Opinion
December 5, 1930.
Appeal from Supreme Court of New York County.
Jay Leo Rothschild, for the appellant.
Bernard Hershkopf [ I. Gainsburg with him on the brief], for the respondents.
The temporary administrators of Arnold Rothstein, deceased, brought suit against the Farmers and Traders Life Insurance Company upon its life insurance policy in the sum of $20,000, issued on his life and payable to his estate in the event of death. The insurance company had originally refused to pay upon demand of the temporary administrators and the filing of proof of death.
The insurance company thereafter appeared in the action and moved for an order of interpleader substituting the defendant, appellant, herein, Inez Norton, as defendant in its stead. The insurance company showed that she claimed that she was entitled to the proceeds of the insurance policy in question under an alleged change of beneficiary made in her favor by the deceased in his lifetime. Thereafter an order was duly made impleading her as defendant in the action, and substituting her for the insurance company.
Appellant interposed an answer containing denials and a counterclaim to the effect that "On information and belief, the said Arnold Rothstein, in his lifetime, executed a document, changing the beneficiary in said policy above described, from the estate to the defendant herein, or assigning the whole or any part of said sum of $20,000 to be paid on the said policy to this defendant."
The plaintiffs' reply traversed those allegations, and thus were raised the issues which were tried.
It was conceded at the trial that there never had been a compliance with the terms of the contract of insurance to the effect that the reserved power to change the beneficiary could be exercised only "by filing written notice thereof at the Home Office of the Company, accompanied by the policy for suitable endorsement thereon;" that "such change shall take effect upon the endorsement of the same on the policy by the company," and that "no change, designation or declaration shall take effect until endorsed on this policy by the Company at the Home Office."

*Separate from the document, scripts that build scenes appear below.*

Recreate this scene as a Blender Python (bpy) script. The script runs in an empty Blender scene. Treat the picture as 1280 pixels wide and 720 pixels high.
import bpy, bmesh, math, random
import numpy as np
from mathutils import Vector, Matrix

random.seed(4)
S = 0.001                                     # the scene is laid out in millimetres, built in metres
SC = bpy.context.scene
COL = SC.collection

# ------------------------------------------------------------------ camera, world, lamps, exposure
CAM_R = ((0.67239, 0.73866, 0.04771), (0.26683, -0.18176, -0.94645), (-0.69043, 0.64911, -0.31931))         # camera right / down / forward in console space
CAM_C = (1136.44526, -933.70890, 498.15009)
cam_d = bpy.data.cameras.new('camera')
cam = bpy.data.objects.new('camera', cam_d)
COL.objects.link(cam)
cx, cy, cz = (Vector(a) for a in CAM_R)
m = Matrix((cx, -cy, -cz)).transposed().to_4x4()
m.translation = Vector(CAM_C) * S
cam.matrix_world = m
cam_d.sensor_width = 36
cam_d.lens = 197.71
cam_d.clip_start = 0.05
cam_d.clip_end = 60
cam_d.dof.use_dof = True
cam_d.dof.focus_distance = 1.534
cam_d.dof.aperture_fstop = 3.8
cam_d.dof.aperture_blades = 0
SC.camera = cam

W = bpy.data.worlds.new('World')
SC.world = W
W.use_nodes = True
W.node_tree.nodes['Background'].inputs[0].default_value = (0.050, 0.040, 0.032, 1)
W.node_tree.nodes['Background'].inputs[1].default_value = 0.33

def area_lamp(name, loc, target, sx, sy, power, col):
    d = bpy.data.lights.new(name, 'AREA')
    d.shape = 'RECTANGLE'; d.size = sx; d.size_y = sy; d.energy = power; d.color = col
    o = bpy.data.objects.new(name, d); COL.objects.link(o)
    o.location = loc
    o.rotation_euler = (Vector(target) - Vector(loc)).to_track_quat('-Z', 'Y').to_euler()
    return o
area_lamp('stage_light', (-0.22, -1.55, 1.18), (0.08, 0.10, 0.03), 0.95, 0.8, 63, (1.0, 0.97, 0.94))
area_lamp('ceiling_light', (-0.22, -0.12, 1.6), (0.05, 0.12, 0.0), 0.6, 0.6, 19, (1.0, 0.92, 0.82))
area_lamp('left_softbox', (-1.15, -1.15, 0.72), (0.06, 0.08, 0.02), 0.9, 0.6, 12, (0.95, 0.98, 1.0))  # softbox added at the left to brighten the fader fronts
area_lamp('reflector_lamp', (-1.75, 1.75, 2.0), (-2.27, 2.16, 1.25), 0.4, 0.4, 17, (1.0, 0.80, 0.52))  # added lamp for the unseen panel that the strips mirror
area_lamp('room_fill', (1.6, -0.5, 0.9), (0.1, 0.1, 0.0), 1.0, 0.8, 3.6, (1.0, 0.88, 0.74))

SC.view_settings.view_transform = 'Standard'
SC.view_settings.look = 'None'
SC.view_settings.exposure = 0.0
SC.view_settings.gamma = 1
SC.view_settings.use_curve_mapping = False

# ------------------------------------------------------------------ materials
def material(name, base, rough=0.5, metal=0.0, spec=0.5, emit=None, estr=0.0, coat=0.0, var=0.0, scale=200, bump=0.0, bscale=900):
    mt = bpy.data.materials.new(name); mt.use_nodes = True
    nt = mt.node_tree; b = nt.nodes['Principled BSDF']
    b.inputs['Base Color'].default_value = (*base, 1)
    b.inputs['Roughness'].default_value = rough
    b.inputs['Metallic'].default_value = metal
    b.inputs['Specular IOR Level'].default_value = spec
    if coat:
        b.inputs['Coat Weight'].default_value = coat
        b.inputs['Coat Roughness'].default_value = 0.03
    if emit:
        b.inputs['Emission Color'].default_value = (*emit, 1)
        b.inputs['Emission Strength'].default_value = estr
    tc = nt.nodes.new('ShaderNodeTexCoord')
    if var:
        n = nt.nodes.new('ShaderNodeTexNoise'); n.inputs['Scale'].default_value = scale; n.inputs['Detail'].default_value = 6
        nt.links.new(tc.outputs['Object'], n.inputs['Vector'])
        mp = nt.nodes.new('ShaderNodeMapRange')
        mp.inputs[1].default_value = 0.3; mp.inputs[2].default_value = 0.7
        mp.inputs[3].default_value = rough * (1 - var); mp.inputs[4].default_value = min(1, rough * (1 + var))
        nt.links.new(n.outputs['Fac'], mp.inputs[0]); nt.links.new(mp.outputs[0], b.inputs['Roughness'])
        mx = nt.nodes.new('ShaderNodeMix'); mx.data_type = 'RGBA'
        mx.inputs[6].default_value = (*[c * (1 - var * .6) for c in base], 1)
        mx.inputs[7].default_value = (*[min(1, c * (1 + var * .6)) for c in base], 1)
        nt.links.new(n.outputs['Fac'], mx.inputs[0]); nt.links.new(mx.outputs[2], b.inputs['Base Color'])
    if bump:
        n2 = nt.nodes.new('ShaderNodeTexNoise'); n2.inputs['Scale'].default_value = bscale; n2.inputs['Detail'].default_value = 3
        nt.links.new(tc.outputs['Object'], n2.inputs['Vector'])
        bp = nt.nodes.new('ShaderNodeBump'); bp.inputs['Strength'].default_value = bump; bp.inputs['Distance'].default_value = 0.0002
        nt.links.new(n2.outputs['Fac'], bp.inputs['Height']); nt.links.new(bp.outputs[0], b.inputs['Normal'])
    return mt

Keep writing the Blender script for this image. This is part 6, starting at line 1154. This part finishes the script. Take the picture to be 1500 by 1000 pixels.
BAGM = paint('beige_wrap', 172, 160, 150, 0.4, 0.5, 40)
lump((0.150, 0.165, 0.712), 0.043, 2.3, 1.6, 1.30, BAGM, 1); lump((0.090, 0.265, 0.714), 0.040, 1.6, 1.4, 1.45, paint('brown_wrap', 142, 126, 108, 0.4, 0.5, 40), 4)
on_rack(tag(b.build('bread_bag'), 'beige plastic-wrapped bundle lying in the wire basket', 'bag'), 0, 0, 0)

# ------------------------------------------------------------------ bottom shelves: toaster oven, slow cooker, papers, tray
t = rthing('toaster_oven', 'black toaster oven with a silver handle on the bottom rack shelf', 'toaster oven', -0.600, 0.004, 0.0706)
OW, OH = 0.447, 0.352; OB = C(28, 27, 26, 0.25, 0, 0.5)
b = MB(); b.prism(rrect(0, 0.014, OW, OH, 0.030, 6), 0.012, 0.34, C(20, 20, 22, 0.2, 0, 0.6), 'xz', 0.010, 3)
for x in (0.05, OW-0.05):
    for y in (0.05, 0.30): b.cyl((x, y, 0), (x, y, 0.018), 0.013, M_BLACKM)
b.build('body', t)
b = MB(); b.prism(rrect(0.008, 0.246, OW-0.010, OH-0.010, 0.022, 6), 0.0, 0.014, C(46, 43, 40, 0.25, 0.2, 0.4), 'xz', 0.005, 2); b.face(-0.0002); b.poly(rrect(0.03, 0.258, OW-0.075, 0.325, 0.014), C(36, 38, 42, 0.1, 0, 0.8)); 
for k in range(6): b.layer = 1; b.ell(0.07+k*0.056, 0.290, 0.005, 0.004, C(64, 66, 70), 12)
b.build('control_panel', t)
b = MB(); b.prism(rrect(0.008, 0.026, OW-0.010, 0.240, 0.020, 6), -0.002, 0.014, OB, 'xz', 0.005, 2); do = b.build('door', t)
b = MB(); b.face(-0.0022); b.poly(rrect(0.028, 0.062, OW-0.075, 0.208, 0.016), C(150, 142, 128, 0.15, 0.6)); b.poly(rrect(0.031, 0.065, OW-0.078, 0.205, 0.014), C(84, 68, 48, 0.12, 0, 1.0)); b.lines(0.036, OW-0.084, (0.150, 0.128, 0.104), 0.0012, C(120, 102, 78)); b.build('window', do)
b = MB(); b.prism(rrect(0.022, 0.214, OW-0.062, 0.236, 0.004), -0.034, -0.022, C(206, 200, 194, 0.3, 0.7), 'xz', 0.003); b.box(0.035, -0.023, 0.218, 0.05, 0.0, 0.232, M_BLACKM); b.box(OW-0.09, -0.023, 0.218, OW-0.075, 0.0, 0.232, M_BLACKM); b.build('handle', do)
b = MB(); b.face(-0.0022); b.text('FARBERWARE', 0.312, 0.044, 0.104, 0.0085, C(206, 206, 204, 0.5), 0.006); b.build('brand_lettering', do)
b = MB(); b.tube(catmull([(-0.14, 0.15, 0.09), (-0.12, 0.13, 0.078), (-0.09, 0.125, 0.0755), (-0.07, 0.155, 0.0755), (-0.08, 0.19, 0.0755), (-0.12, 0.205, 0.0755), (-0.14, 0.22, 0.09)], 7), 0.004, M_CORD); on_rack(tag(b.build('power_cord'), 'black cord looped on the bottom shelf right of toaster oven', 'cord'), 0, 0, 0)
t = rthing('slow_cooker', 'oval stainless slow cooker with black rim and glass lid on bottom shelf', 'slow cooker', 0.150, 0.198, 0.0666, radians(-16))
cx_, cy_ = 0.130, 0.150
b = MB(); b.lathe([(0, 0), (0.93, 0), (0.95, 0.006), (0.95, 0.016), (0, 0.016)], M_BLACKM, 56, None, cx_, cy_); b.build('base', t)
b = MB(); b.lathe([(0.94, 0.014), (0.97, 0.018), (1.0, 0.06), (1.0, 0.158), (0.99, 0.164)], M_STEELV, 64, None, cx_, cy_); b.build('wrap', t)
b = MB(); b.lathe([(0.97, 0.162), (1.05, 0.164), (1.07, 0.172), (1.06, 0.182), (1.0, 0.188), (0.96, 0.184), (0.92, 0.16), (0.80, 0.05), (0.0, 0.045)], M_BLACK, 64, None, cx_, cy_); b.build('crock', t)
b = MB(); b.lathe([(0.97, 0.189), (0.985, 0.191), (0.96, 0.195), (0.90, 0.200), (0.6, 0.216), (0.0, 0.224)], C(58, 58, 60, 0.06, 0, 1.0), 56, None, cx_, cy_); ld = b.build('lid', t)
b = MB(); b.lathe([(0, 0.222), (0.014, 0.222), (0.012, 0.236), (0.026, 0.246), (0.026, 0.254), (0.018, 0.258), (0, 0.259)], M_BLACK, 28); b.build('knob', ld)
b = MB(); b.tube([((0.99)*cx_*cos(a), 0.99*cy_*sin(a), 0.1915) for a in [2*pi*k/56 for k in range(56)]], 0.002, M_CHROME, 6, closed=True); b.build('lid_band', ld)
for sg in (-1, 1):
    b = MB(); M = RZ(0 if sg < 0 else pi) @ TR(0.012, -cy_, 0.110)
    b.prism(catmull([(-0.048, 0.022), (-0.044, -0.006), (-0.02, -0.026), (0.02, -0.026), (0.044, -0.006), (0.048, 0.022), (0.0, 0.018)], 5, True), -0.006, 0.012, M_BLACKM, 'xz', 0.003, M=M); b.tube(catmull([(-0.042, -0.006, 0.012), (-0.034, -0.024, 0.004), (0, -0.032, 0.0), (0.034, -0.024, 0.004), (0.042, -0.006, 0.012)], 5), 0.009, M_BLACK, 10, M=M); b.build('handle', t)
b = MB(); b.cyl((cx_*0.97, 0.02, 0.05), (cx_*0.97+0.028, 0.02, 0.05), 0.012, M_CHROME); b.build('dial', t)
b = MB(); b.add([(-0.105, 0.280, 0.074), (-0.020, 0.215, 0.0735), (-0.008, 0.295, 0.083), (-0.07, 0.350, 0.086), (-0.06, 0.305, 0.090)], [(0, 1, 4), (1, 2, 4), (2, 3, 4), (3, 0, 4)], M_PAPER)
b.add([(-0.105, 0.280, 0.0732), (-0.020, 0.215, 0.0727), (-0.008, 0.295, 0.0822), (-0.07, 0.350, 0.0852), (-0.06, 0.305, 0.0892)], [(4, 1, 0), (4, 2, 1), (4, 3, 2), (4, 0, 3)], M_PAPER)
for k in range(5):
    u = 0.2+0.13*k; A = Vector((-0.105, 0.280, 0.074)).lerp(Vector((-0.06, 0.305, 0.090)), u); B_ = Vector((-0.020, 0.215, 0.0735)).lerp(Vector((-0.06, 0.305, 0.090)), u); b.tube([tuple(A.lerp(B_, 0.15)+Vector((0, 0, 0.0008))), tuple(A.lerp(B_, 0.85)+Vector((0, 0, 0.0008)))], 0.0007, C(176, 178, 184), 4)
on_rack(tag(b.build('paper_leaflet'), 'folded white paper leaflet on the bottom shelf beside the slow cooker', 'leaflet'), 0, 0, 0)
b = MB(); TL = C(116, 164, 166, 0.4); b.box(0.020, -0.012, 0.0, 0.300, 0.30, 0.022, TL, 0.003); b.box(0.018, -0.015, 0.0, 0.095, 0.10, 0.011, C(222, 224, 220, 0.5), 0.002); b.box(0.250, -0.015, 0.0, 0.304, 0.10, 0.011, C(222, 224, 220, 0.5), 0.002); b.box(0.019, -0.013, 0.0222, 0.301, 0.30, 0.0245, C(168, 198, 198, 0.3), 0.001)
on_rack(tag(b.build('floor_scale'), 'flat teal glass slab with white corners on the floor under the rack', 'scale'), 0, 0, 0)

The learned trial justice found all the facts as the defendant, Miss Norton, contended, and thus found that the policy was given to her by said deceased Rothstein. The court ruled, however, as a matter of law that such gift was legally impossible because of the provision in the policy that no assignment could be made binding upon the company except by filing the instrument accomplishing the same at the home office of the insurance company, which had not been done.
This appeal presents only a question of law, which is as follows: Assuming, as was found by the learned trial court, that the deceased gave the policy, which was payable to his estate, to defendant with the intention that it should constitute a gift, and that upon his death the insurance company deposited the proceeds of the policy in court, is the provision of the policy that "no assignment of this policy shall be binding upon the company unless it be filed with the company at its Home Office," available to the administrators of the deceased, as against the said assignee, in an action of interpleader with respected to the proceeds so deposited in court? We think the answer should be "No."
Since the policy involved was payable to the insured's estate, and contained no designation of a third person beneficiary, it was subject to assignment by the insured, in his lifetime, of his entire interest, which represented the proceeds of the policy accruing on his death. On such assignment nothing could fall into the administrators' hands.
The provision in the policy requiring an assignment to be filed with the insurance company in order that it be binding on such company, is, in the absence of any third person beneficiary or prior registered assignee, for the protection of the insurance company only. The insurance company not defending and the action having through its motion become one of interpleader, with the fund now in court, the rights of the company under the policy are waived and the sole issue is as to who owned the fund in court. The fact of assignment by the insured of his interest has been determined in favor of the defendant, Miss Norton, at the trial. The learned trial justice having found such fact, the defendant owned the fund as matter of law and the court should have granted her judgment for its payment.
The judgment appealed from should be reversed on the law, with costs, and since all the facts have been found for the defendant, judgment should be directed for her, with costs.
DOWLING, P.J., MERRELL, FINCH, and SHERMAN, JJ., concur.
Judgment reversed, with costs, and judgment directed for defendant, with costs. Settle order on notice.